Da questo punto di vista, il personaggio di Danilo Prozor in Gli amici di Georgia è forse quello che più di tutti riassume il percorso registico di Penn. In quella straziante stretta di mano finale tra un vecchio e burbero padre immigrato che se ne torna in Europa e il suo giovane figlio ferito e disilluso che incarna il (fallimento del) sogno americano, si agitano le potenze di un cinema che proprio attraverso i riflessi accecanti della verità – quanti vetri, occhiali, specchi, schermi offuscano la vista dei protagonisti penniani? – ha fatto balenare nuove consapevolezze.
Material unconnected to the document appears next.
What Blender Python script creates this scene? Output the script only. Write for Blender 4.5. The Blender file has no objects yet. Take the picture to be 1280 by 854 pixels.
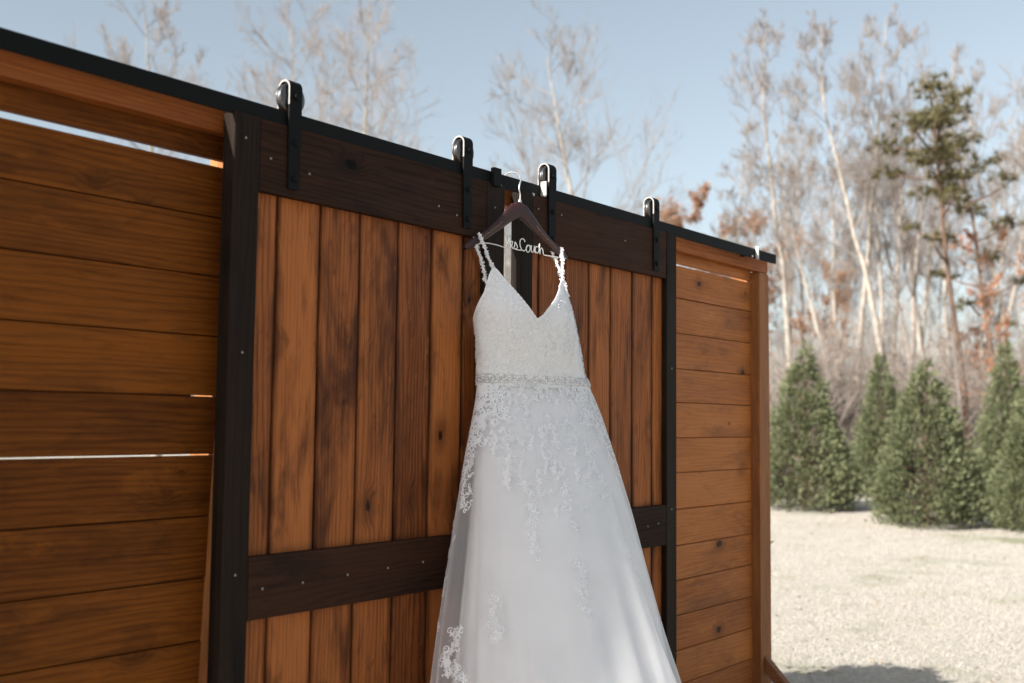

Riflessi che arrivano come epifanie visive meravigliose e terribili nello stesso tempo – lo sguardo tenerissimo tra Bonnie e Clyde prima della morte violenta, il traumatico svelamento finale di Bersaglio di notte o gli occhi sgranati di Danilo Prozor che scoprono la bandiera americana in fiamme – a testimoniare la fiducia sconfinata nello spettatore concepito come parte attiva del processo filmico.

Ecco allora, rivedere oggi i film di Penn e riascoltare le sue parole (che li rendono ancor più enigmatici, quindi paradossalmente più vicini alla vita) è un raro privilegio per lo spettatore contemporaneo. Perché proprio nella nostra epoca di narrazioni transmediali, informazioni profilate e fluviali visioni algoritmiche le immagini create da Arthur Penn tramandano un’originaria lezione di etica dello sguardo: la messa in scena del dubbio.

Arthur Penn, Filadelfia 1922 – New York 2010.